Chance of oil success = 10% (I assumed 50% risk of finding worthless stranded natural gas)

Chance of P50 oil success = 5%

Chance of P10 oil success = 1%

Drilling the Meerkat prospect also tests the Sitatunga prospect which has the same chance of success and is almost the same size.

Sitatunga P50 = 756 bbls x $7/bbl x 20% interest / 600 million shares = $1.76 per share

Sitatunga P10 = 2219 bbls x $7/bbl x 20% interest / 600 million shares = $5.18 per share

Chance of P50 oil success at either Meerkat or Sitatunga is ~10%

Chance of P10 oil success at either Meerkat or Sitatunga is ~2%

If all of my assumptions are correct, then there is approximately a 1 in 10 chance of realizing an intrinsic value of least 10x the current share price. Not an especially attractive proposition by itself, but fantastic when I can get it for ‘free’.

Management

Management at HRT has historically left a lot to be desired, especially for a company that had never turned a profit. Southeastern Asset Management’s 1Q 2013 Letter to Shareholders discussed their activist role at HRT ‘to improve governance and ultimately results’. Shortly thereafter the CEO resigned and the Polvo acquisition was made. SEAM has since exited the stock, but activist Nelson Tanure through JG Petrochem has established a 19.3% position. With the exception of one director, all members of the board have been recently been replaced. With new management and a strong activist shareholder I believe management issues have finally been resolved.

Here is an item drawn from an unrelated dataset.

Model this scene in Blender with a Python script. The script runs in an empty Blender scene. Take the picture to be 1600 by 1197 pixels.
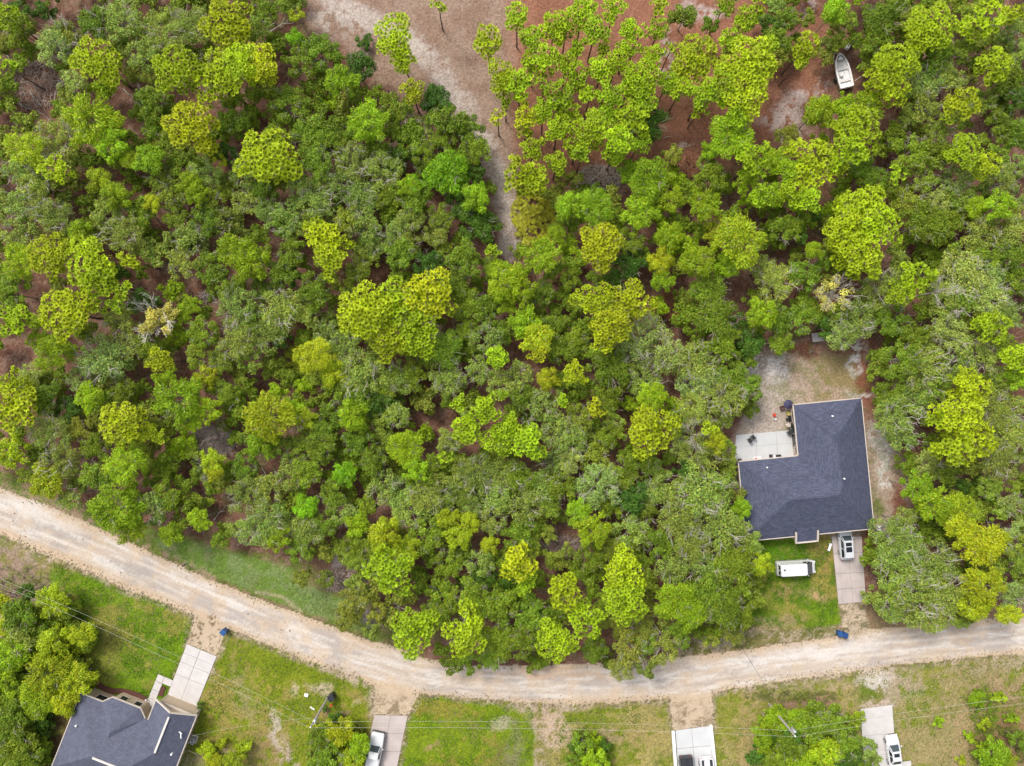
import bpy, math, random
import numpy as np
from mathutils import Vector, Matrix, noise
C = bpy.context.scene.collection
R = random.Random(7)
NR = np.random.default_rng(11)

# ------------------------------------------------------------------ camera, light
H = 100.0                      # drone height above the ground, looking straight down
S0 = 0.09                      # metres of ground per pixel of the 1600 px wide photograph
sc = bpy.context.scene
cam = bpy.data.cameras.new('camera'); co = bpy.data.objects.new('camera', cam); C.objects.link(co)
co.location = (0, 0, H); co.rotation_euler = (0, 0, 0)
cam.sensor_fit = 'HORIZONTAL'; cam.sensor_width = 36.0
cam.lens = 36.0 * (H / S0) / 1600.0
cam.clip_start = 0.5; cam.clip_end = 3000
sc.camera = co
SUN_EL, SUN_AZ = 52.0, 322.0   # elevation, compass azimuth (0 = top of the photo, clockwise)
w = bpy.data.worlds.new('World'); sc.world = w; w.use_nodes = True
nt = w.node_tree; bg = nt.nodes['Background']
sky = nt.nodes.new('ShaderNodeTexSky'); sky.sky_type = 'NISHITA'; sky.sun_disc = False
sky.sun_elevation = math.radians(SUN_EL); sky.sun_rotation = math.radians(SUN_AZ)
sky.air_density = 1.0; sky.dust_density = 4.0; sky.ozone_density = 1.0
hs = nt.nodes.new('ShaderNodeHueSaturation'); hs.inputs['Saturation'].default_value = 0.35   # thin overcast
nt.links.new(sky.outputs[0], hs.inputs['Color']); nt.links.new(hs.outputs[0], bg.inputs[0]); bg.inputs[1].default_value = 0.14
sl = bpy.data.lights.new('sun', 'SUN'); so = bpy.data.objects.new('sun', sl); C.objects.link(so)
sl.energy = 1.45; sl.angle = math.radians(14); sl.color = (1.0, 0.95, 0.86)
sd = Vector((math.sin(math.radians(SUN_AZ)) * math.cos(math.radians(SUN_EL)),
             math.cos(math.radians(SUN_AZ)) * math.cos(math.radians(SUN_EL)), math.sin(math.radians(SUN_EL))))
so.rotation_euler = sd.to_track_quat('Z', 'Y').to_euler(); so.location = (0, 0, 140)
sc.view_settings.view_transform = 'Standard'; sc.view_settings.look = 'None'
sc.view_settings.exposure = 0.74; sc.view_settings.gamma = 1.0
try: sc.view_settings.use_curve_mapping = False
except Exception: pass
sc.cycles.max_bounces = 5; sc.cycles.diffuse_bounces = 3; sc.cycles.transparent_max_bounces = 4

def W(px, py, z=0.0):
    """world point of a pixel of the photograph for something whose height above ground is z"""
    k = (H - z) * S0 / H
    return Vector(((px - 800.0) * k, -(py - 598.5) * k, z))

# ------------------------------------------------------------------ materials
def srgb(r, g, b):
    f = lambda c: (c / 255 / 12.92) if c / 255 <= 0.04045 else ((c / 255 + 0.055) / 1.055) ** 2.4
    return (f(r), f(g), f(b), 1)
def newmat(name):
    m = bpy.data.materials.new(name); m.use_nodes = True
    return m, m.node_tree, m.node_tree.nodes['Principled BSDF']
def mat(name, col, rough=0.7, var=0.12, scale=3.0, metal=0.0, bump=0.0, coat=0.0, spec=0.5, fine=40.0):
    m, t, p = newmat(name)
    tc = t.nodes.new('ShaderNodeTexCoord')
    n = t.nodes.new('ShaderNodeTexNoise'); n.inputs['Scale'].default_value = scale; n.inputs['Detail'].default_value = 8
    n2 = t.nodes.new('ShaderNodeTexNoise'); n2.inputs['Scale'].default_value = fine; n2.inputs['Detail'].default_value = 3
    t.links.new(tc.outputs['Object'], n.inputs['Vector']); t.links.new(tc.outputs['Object'], n2.inputs['Vector'])
    ad = t.nodes.new('ShaderNodeMath'); ad.operation = 'ADD'
    t.links.new(n.outputs['Fac'], ad.inputs[0]); t.links.new(n2.outputs['Fac'], ad.inputs[1])
    mr = t.nodes.new('ShaderNodeMapRange'); mr.inputs[1].default_value = 0.6; mr.inputs[2].default_value = 1.4
    mr.inputs[3].default_value = 1 - var; mr.inputs[4].default_value = 1 + var
    t.links.new(ad.outputs[0], mr.inputs[0])
    mx = t.nodes.new('ShaderNodeVectorMath'); mx.operation = 'SCALE'
    mx.inputs[0].default_value = col[:3]; t.links.new(mr.outputs[0], mx.inputs['Scale'])
    t.links.new(mx.outputs[0], p.inputs['Base Color'])
    p.inputs['Roughness'].default_value = rough; p.inputs['Metallic'].default_value = metal
    p.inputs['Specular IOR Level'].default_value = spec
    p.inputs['Coat Weight'].default_value = coat
    if bump:
        b = t.nodes.new('ShaderNodeBump'); b.inputs['Strength'].default_value = bump; b.inputs['Distance'].default_value = 0.02
        t.links.new(n2.outputs['Fac'], b.inputs['Height']); t.links.new(b.outputs[0], p.inputs['Normal'])
    return m
def leafmat(name, trans=0.3, rough=0.55):
    """foliage: object colour times a per-leaf variation stored in the mesh"""
    m = bpy.data.materials.new(name); m.use_nodes = True; t = m.node_tree
    t.nodes.remove(t.nodes['Principled BSDF']); out = t.nodes['Material Output']
    oi = t.nodes.new('ShaderNodeObjectInfo'); at = t.nodes.new('ShaderNodeAttribute'); at.attribute_name = 'leaf'
    mx = t.nodes.new('ShaderNodeMix'); mx.data_type = 'RGBA'; mx.blend_type = 'MULTIPLY'; mx.inputs[0].default_value = 1
    t.links.new(oi.outputs['Color'], mx.inputs[6]); t.links.new(at.outputs['Color'], mx.inputs[7])
    df = t.nodes.new('ShaderNodeBsdfPrincipled'); df.inputs['Roughness'].default_value = rough
    df.inputs['Specular IOR Level'].default_value = 0.25
    tr = t.nodes.new('ShaderNodeBsdfTranslucent'); ms = t.nodes.new('ShaderNodeMixShader'); ms.inputs[0].default_value = trans
    t.links.new(mx.outputs[2], df.inputs['Base Color']); t.links.new(mx.outputs[2], tr.inputs['Color'])
    t.links.new(df.outputs[0], ms.inputs[1]); t.links.new(tr.outputs[0], ms.inputs[2]); t.links.new(ms.outputs[0], out.inputs[0])
    return m
def groundmat(name, bump=0.6, fine=9.0, con=0.22):
    m, t, p = newmat(name)
    at = t.nodes.new('ShaderNodeAttribute'); at.attribute_name = 'cover'
    tc = t.nodes.new('ShaderNodeTexCoord')
    n = t.nodes.new('ShaderNodeTexNoise'); n.inputs['Scale'].default_value = fine; n.inputs['Detail'].default_value = 4
    n.inputs['Roughness'].default_value = 0.7
    t.links.new(tc.outputs['Object'], n.inputs['Vector'])
    mr = t.nodes.new('ShaderNodeMapRange'); mr.inputs[1].default_value = 0.3; mr.inputs[2].default_value = 0.7
    mr.inputs[3].default_value = 1 - con; mr.inputs[4].default_value = 1 + con
    t.links.new(n.outputs['Fac'], mr.inputs[0])
    mx = t.nodes.new('ShaderNodeVectorMath'); mx.operation = 'SCALE'
    t.links.new(at.outputs['Color'], mx.inputs[0]); t.links.new(mr.outputs[0], mx.inputs['Scale'])
    t.links.new(mx.outputs[0], p.inputs['Base Color']); p.inputs['Roughness'].default_value = 0.95
    p.inputs['Specular IOR Level'].default_value = 0.15
    b = t.nodes.new('ShaderNodeBump'); b.inputs['Strength'].default_value = bump; b.inputs['Distance'].default_value = 0.05
    t.links.new(n.outputs['Fac'], b.inputs['Height']); t.links.new(b.outputs[0], p.inputs['Normal'])
    return m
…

For a more in-depth discussion of the management shakeup at HRT see this article.

But it is a Penny Stock

It does not matter if it’s a penny stock, all that matters is whether or not my reasoning is correct. However, in June the Global Depositary Shares (GDS) will undergo a 60:1 reverse split (pending shareholder approval) and the stock will no longer be a penny stock. Unfortunately the reverse split will occur after the June 12, 2014 record date for determining the persons and/or entities liable to the Depositary for the annual fee of $0.02 per Global Depositary shares for depositary services. This is an enormous fee for GDS shares, but one that I will pay due to the extreme undervaluation. Just remember that if you purchase the GDS shares on or before June 12th you are effectively paying an extra $0.02 per share.

Risks

In my opinion, the biggest risk is the risk of an oil spill. Chevron Brazil faces criminal oil-spill charges for a relatively small 4600 barrel spill in 2011. A civil lawsuit seeking $20 billion in damages was dropped last October. A similar reaction to a similar incident could wipe out HRT. Keep this risk in mind when sizing your position in HRT.

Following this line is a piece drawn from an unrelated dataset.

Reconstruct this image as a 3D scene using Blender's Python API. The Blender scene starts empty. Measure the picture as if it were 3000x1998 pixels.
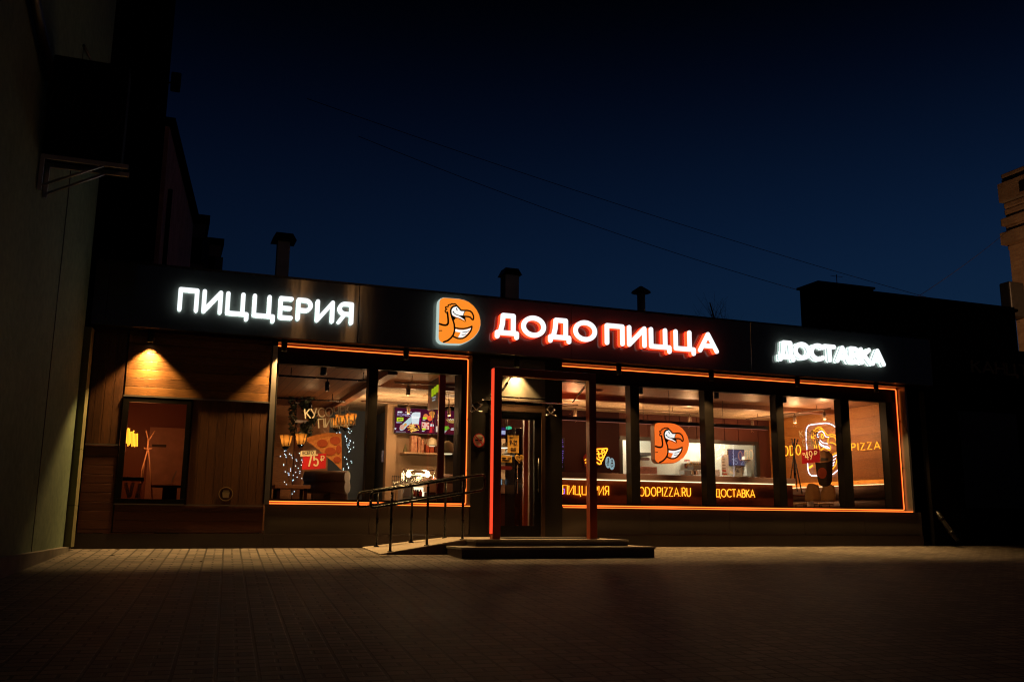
import bpy, bmesh, math, random
from mathutils import Vector, Matrix
from mathutils.geometry import delaunay_2d_cdt
C = bpy.context.scene.collection
SC = bpy.context.scene
random.seed(7)
PI = math.pi

# ------------------------------------------------------------------ camera
ROT = ((0.9355559, -0.35307648, 0.00849439),
       (0.07419309, 0.17296304, -0.98212992),
       (0.34529775, 0.91946766, 0.18801243))          # rows: right, down, forward
FOC, CAMY, CAMZ = 2700.506, -15.5, 0.5
cam = bpy.data.cameras.new('camera'); camo = bpy.data.objects.new('camera', cam); C.objects.link(camo)
cam.sensor_width = 36; cam.lens = FOC / 3000 * 36; cam.clip_start = 0.05; cam.clip_end = 2000
r, d, f = (Vector(v) for v in ROT)
camo.matrix_world = Matrix(((r.x, -d.x, -f.x, 0), (r.y, -d.y, -f.y, CAMY), (r.z, -d.z, -f.z, CAMZ), (0, 0, 0, 1)))
SC.camera = camo

# ------------------------------------------------------------------ world: last blue light of dusk
w = bpy.data.worlds.new('World'); SC.world = w; w.use_nodes = True
wn, wl = w.node_tree.nodes, w.node_tree.links
wn.clear()
sky = wn.new('ShaderNodeTexSky'); sky.sky_type = 'NISHITA'; sky.sun_disc = False
sky.sun_elevation = math.radians(-2); sky.sun_rotation = math.radians(62); sky.altitude = 100
sky.air_density = 1.0; sky.dust_density = 0.3; sky.ozone_density = 4.0
tint = wn.new('ShaderNodeMix'); tint.data_type = 'RGBA'; tint.blend_type = 'MULTIPLY'
tint.inputs[0].default_value = 1.0; tint.inputs[7].default_value = (0.55, 1.02, 0.97, 1)
bg = wn.new('ShaderNodeBackground'); bg.inputs[1].default_value = 0.10
wo = wn.new('ShaderNodeOutputWorld')
tcw = wn.new('ShaderNodeTexCoord'); spw = wn.new('ShaderNodeSeparateXYZ'); wl.new(tcw.outputs['Generated'], spw.inputs[0])
fall = wn.new('ShaderNodeMapRange'); fall.interpolation_type = 'SMOOTHSTEP'       # the night closes in towards the zenith
fall.inputs[1].default_value = 0.22; fall.inputs[2].default_value = 0.56; fall.inputs[3].default_value = 1.05; fall.inputs[4].default_value = 0.035
wl.new(spw.outputs[2], fall.inputs[0])
dk = wn.new('ShaderNodeMix'); dk.data_type = 'RGBA'; dk.blend_type = 'MULTIPLY'; dk.inputs[0].default_value = 1.0
wl.new(tint.outputs[2], dk.inputs[6]); wl.new(fall.outputs[0], dk.inputs[7])
wl.new(sky.outputs[0], tint.inputs[6]); wl.new(dk.outputs[2], bg.inputs[0]); wl.new(bg.outputs[0], wo.inputs[0])
SC.view_settings.view_transform = 'Standard'; SC.view_settings.look = 'None'
SC.view_settings.exposure = 0.0; SC.view_settings.gamma = 1.0; SC.view_settings.use_curve_mapping = False
cy = SC.cycles
cy.use_denoising = True; cy.max_bounces = 8; cy.diffuse_bounces = 3; cy.glossy_bounces = 4
cy.transparent_max_bounces = 16; cy.transmission_bounces = 4; cy.caustics_reflective = False; cy.caustics_refractive = False
cy.sample_clamp_indirect = 4.0; cy.use_light_tree = True; cy.filter_width = 1.15

# ------------------------------------------------------------------ picture measurements -> points on real planes
def ray(x, y):
    a, b = x - 1500, y - 999
    return Vector([ROT[0][i] * a + ROT[1][i] * b + ROT[2][i] * FOC for i in range(3)])
def W(x, y, Y):                       # point on the plane of depth Y
    v = ray(x, y); t = (Y - CAMY) / v.y
    return Vector((v.x * t, Y, v.z * t + CAMZ))
def WX(x, y, X):                      # point on a side plane of constant X
    v = ray(x, y); t = X / v.x
    return Vector((X, v.y * t + CAMY, v.z * t + CAMZ))
def crop(x0, y0, s): return lambda p: (x0 + p[0] / s, y0 + p[1] / s)
z1, z2 = crop(200, 750, 2.6133), crop(200, 1100, 2.6133)
z3, z4, z5, z6 = crop(750, 980, 3.0157), crop(1000, 1000, 2.3757), crop(1600, 1040, 3.1367), crop(2000, 1080, 2.8)
cLogo, cNeon, cTv, cDoor, cPoster, cSlice = (crop(1270, 860, 9.8), crop(2260, 1200, 5.2263), crop(1130, 1170, 8.722),
    crop(1370, 1040, 2.6129), crop(780, 1150, 4.48), crop(1640, 1240, 6.532))
cCase, cKit, cHang = crop(1060, 1280, 7.3594), crop(2040, 1240, 8.1207), crop(1880, 1220, 7.84)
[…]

In the valuation section I ignored the fact that Rosneft owes HRT another $24 million after the ANP approval of transfer, and I assigned a value of zero to the Solimoes assets. However, it is possible that the value of Solimoes is less than zero because after ANP approval Rosneft will be the operator and will be dictating the pace of exploration with no guarantee of success.

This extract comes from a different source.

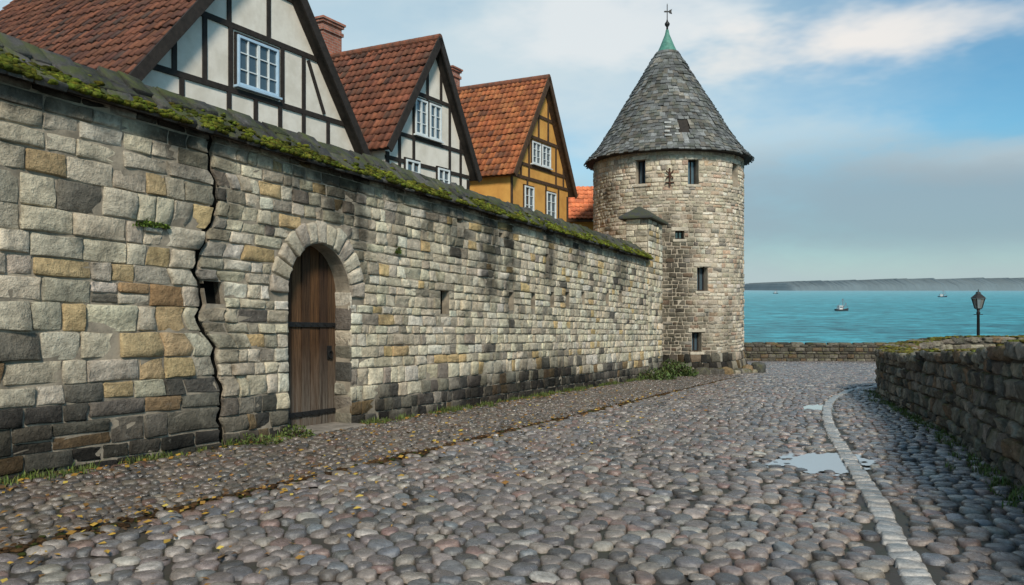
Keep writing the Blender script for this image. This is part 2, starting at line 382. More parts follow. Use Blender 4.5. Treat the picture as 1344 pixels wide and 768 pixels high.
# coping
cmb=MB(); cmb.prism([(.13,WH),(-.45,WH+.5),(-1.06,WH)],lambda a,b,d:mw(d,b,a),-4,UCOP); cmb.build('coping_core',M_dmortar,stone_wall,True)
c45,s45=math.cos(math.radians(40.7)),math.sin(math.radians(40.7))
def cmap(sgn):
    def f(u,s,e):
        s=np.asarray(s)
        d=(.16-s*c45) if sgn>0 else (-1.08+s*c45)
        return mw(u,WH-.01+s*s45+e*c45, d+sgn*e*s45)
    return f
for sgn in (1,-1):
    cr=[];cc=[]
    for j,(a,b) in enumerate(((-.02,.25),(.22,.5),(.47,.8))):
        for x,y in lay(-4,UCOP,lambda: random.uniform(.2,.42),.15):
            cr.append((x,y,a+random.uniform(-.05,.02),b)); g=random.uniform(.025,.1); cc.append((g,g*.93,g*.82))
    stone_mesh('coping_slates',cr,cmap(sgn),M_slate,stone_wall,cc,prot=.045,bev=.015,nm=2,wob=.01,gap=.004,pv=.026,base=-.01,rough=.005)
n=10500; uu=RG.uniform(-3,UCOP,n*3); s_=np.abs(RG.normal(0,.19,n*3)); dens=sn(uu*1.1,s_*3)+.8*sn(uu*3.7,s_*5,2.)
kp=(dens+RG.uniform(-.5,.5,n*3)-s_*1.6+.18>0)&(s_<.7); uu=uu[kp][:n]; s_=s_[kp][:n]
cp=cmap(1)(uu,s_-.03,np.full(len(uu),.045)); r=RG.uniform(.008,.03,len(uu))*RG.uniform(.6,1.5,len(uu))
mc=greens(len(uu),(.12,.132,.018),.6)*(.5+.6*ss(sn(uu*2.3,s_*4,5.)+.5))[:,None]
blobs('moss',cp,np.stack([r*1.4,r*1.4,r*.8],1),M_moss,stone_wall,mc,2,.3,kind='stuff')
# door
DD=-.30
np_=7; edges=np.linspace(UCc-RW-.02,UCc+RW+.02,np_+1)
dm=MB(); dcol=[]
def top(x):
    t=min(1,abs(x-UCc)/(RW+.02)); return SPR+(RISE+.02)*math.sqrt(max(0,1-t*t))
for i in range(np_):
    a,b=edges[i]+.009,edges[i+1]-.009; j=random.uniform(-.009,.009)
    poly=[(a,.06),(b,.06)]+[(b+(a-b)*q/4,top(b+(a-b)*q/4)) for q in range(5)]
    nb=len(dm.V); dm.prism(poly,mw,DD+j,DD-.05); c=[(.08,.038,.017),(.048,.025,.013),(.12,.062,.029),(.065,.034,.017),(.1,.048,.02),(.052,.028,.016),(.09,.05,.026)][i]; dcol+= [c]*(len(dm.V)-nb)
door=dm.build('door',M_door,stone_wall,True)
ca=door.data.color_attributes.new('Col','FLOAT_COLOR','POINT')
for i,c in enumerate(dcol): ca.data[i].color=(*c,1)
for v in (.22,1.62):
    s_b=MB(); s_b.prism([(UCc-RW,v),(UCc+RW-.03,v),(UCc+RW-.03,v+.075),(UCc-RW,v+.075)],mw,DD+.03,DD-.01)
    for q in range(8): 
        u=UCc-RW+.1+q*(2*RW-.2)/7; s_b.prism([(u-.014,v+.022),(u+.014,v+.022),(u+.014,v+.05),(u-.014,v+.05)],mw,DD+.045,DD+.01)
    s_b.build('strap',M_iron,door,True,bevel=.004)
hb=MB(); ub,vb_=UCc+RW-.17,1.2
hb.prism([(ub-.05,vb_-.1),(ub+.05,vb_-.1),(ub+.05,vb_+.12),(ub-.05,vb_+.12)],mw,DD+.025,DD-.01)
for i in range(12):
    a0,a1=2*PI*i/12,2*PI*(i+1)/12; hb.tube(mw(ub+.055*math.cos(a0),vb_-.02+.06*math.sin(a0),DD+.045),mw(ub+.055*math.cos(a1),vb_-.02+.06*math.sin(a1),DD+.045),.01,.01,6)
hb.build('handle',M_iron,door,True)
st=MB(); st.prism([(UL-.08,-.12),(UR+.12,-.12),(UR+.1,.06),(UL-.05,.06)],mw,.28,-.4); st.build('doorstep',plain('step_stone',(.22,.19,.155),.8,.4,5,.8),stone_wall,True,bevel=.03)
tagp(door,'arched brown plank door with iron straps')

# end pier with cap
pier=thing('stone_pier','square stone pier with slate cap at the far end of the town wall','pier',tuple(mw((UCOP+UEND)/2,0,0)))
PH=5.55
pm=MB(); pm.prism([(UCOP,-.5),(UEND,-.5),(UEND,PH),(UCOP,PH)],mw,.02,-.78); pm.build('pier_body',M_mortar,pier,True)
pm=MB(); pm.prism([(UEND-.3,-.8),(UEND+1.6,-.8),(UEND+1.6,4.6),(UEND-.3,4.6)],mw,-.5,-1.0); pm.build('link_wall',M_tmortar,pier,True)
pr=[];pc=[]
for va,vb in courses(-.35,PH,lambda v: random.uniform(.17,.26)):
    for x,y in lay(UCOP,UEND,lambda: random.uniform(.25,.5),.15): pr.append((x,y,va,vb)); pc.append(pick(palB if va>.6 else palL))
stone_mesh('pier_stones',pr,lambda u,v,d:mw(u,v,d+.02),M_wall,pier,pc,prot=.03,bev=.022,nm=2,gap=.009)
pr=[];pc=[]
for va,vb in courses(WH+.0,PH,lambda v: random.uniform(.17,.26)):
    for x,y in lay(0,.78,lambda: random.uniform(.25,.5),.15): pr.append((x,y,va,vb)); pc.append(pick(palB))
stone_mesh('pier_stones',pr,lambda w,v,d:mw(UCOP-d,v,-w),M_wall,pier,pc,prot=.03,bev=.022,nm=2,gap=.009)
pm=MB(); a,b=UCOP-.22,UEND+.2
pm.add([mw(a,PH,.22),mw(b,PH,.22),mw(b,PH,-1),mw(a,PH,-1),mw(a,PH+.09,.22),mw(b,PH+.09,.22),mw(b,PH+.09,-1),mw(a,PH+.09,-1),mw(a+.5,PH+.5,-.4),mw(b-.5,PH+.5,-.4)],
 [(3,2,1,0),(0,1,5,4),(1,2,6,5),(2,3,7,6),(3,0,4,7),(4,5,9,8),(6,7,8,9),(5,6,9),(7,4,8)])
pm.build('pier_cap',plain('cap_slate',(.05,.05,.047),.8,.4,6,.9,col2=(.06,.065,.03)),pier,True,bevel=.02)

# ---------------------------------------------------------------- tower
TY=31.9; TX=.2037*TY; TR=3.05; TZ=-2.3; TTOP=6.95-TZ
tower=thing('round_tower','round stone tower with conical grey shingle roof and green copper tip','tower',(TX,TY,gz(TY)))
def tm(u,v,d):
    th=np.asarray(u)/TR; r=TR+d+.28*np.clip(1-(np.asarray(v)-.3)/1.2,0,1)**2
    return np.stack([TX+r*np.sin(th),TY-r*np.cos(th),TZ+np.asarray(v)+0*th],-1)
def tw(px,py):
    s=(px-672)/1000; best=min(np.linspace(-1.3,1.55,1500),key=lambda t:abs((TX+TR*math.sin(t))/(TY-TR*math.cos(t))-s))
    y=TY-TR*math.cos(best); return best*TR, EYE-(py-378)/1000*y-TZ
wins=[]
for (a,b,c,d) in [(834,847,210,242),(903,917,209,242),(961,968.5,215,246),(915,929,350,382),(908,921,436,462),(886,898,303,314)]:
    u0,_=tw(a,c); u1,_=tw(b,c); _,v0=tw((a+b)/2,d); _,v1=tw((a+b)/2,c)
    wins.append((u0,u1,v0,v1))
nseg=96
tb=MB(); tb.lathe([(TR+.0,-.1+TZ),(TR,TTOP+TZ)],nseg,(TX,TY)); 
tbody=tb.build('tower_wall',M_tmortar,tower,True,smooth=False)
tc_=MB()
for w in wins: tc_.prism([(w[0],w[2]),(w[1],w[2]),(w[1],w[3]),(w[0],w[3])],tm,.5,-.55)
ct=tc_.build('cut',None,tower,True); cut(tbody,ct)
palT=[(5,(.63,.54,.41)),(3,(.56,.475,.35)),(2,(.47,.4,.3)),(1.2,(.52,.37,.26)),(1.,(.3,.26,.21)),(1.5,(.69,.62,.5))]
tr=[];tcl=[]
for va,vb in courses(0,TTOP-.02,lambda v: random.uniform(.11,.2) if v>1 else random.uniform(.28,.36)):
    bl=[(w[0],w[1]) for w in wins if min(vb,w[3])-max(va,w[2])>.05]
    o=random.uniform(0,.3)
    for a,b in subtract([(-PI*TR+o,PI*TR+o)],bl):
        for x,y in lay(a,b,lambda: random.choice([random.uniform(.13,.26),random.uniform(.2,.44)]),.12): tr.append((x,y,va,vb)); tcl.append(pick(palT if va>1.0 or random.random()<.3 else palL))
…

Other risks are the normal risks that most oil companies incur. The price of oil is volatile. Proved reserves are reasonably certain to be recovered, but not guaranteed. Probable reserves will probably be recovered, but again, no guarantee. There is currency risk. I encourage the reader to review all the risks in the 31-Mar-2014 Annual Information Form.

Because of the margin of safety described above, the risks are low in my opinion. Barring an oil spill, I believe that HRT is a situation of ‘Heads I win, and Tails I don’t lose’. The baby (Polvo) has been thrown out with the bathwater (exploration failures).